What causes us to buy something is that a job arises that we need to get done, and we buy or hire a product and pull it into our lives to get that job done.
What’s important is that understanding the customer (as a set of demographic attributes) is the wrong unit of analysis. It’s the job that we need to understand, because the job itself is very stable over time. If you keep focusing on the job, then you can weather through the ebbs and flows of technology as they come into your industry.
I’ll give you an example. Let’s say ‘I need to get this from here to there with perfect certainty, as fast as possible’.
We all find ourselves needing to get this job done on occasion. Actually Julius Caesar had the same job to do, and the only thing he could do to get the job done was hire a horseman and chariot. Now we have Fedex, but the job itself is just the same.
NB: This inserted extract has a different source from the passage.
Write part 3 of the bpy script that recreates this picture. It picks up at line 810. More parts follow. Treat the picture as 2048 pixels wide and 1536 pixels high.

The way you get the job done has changed over time.
If you define your business by technology or customers (as demographics), you can get blown out of the water with regularity. And so Western Union would be hired to do this job during the time of Abraham Lincoln. They framed the business as ‘long range telegraph’, and so when the telephone came, Western Union was just blown out of the water. But if you focus on the job, then when new technologies come along you can look at them and say say “holy cow, that would let me do the job even better, so you buy into it in a way that keeps the enterprise going.”
– Clay Christensen, Feb 2013 (paraphrased and brackets added for clarity)
To elaborate, the Jobs To Be Done theory basically says that any company which describes itself as “technology X for demographic segment Y” is eventually doomed. If you tie yourself too closely to a technology, you’ll get blindsided by the next big thing. Similarly, if you define your customers by their demographic attributes, you learn very little about how you can help them better. On the other hand, if you get under the lid of the jobs they are trying to do, and understand their Psychology – i.e. their needs, goals and mental models around these jobs – then you’ve defined the problem in a way that brings the solution into focus, and it isn’t tied to a particular technology or approach.
This is what we’re trained to do in the field of UX, which is why we’re so well placed to have a seat at the product strategy table. As a UX practitioner, it’s easy to let yourself become pigeonholed as someone who just provides a tactical service like wireframing or usability testing. This is disempowering – you should think bigger, even if the people around you aren’t. A theory like Jobs To Be Done can help you bridge the gap from tactical to strategic thinking, and it can help you reframe the way you talk about your role at work.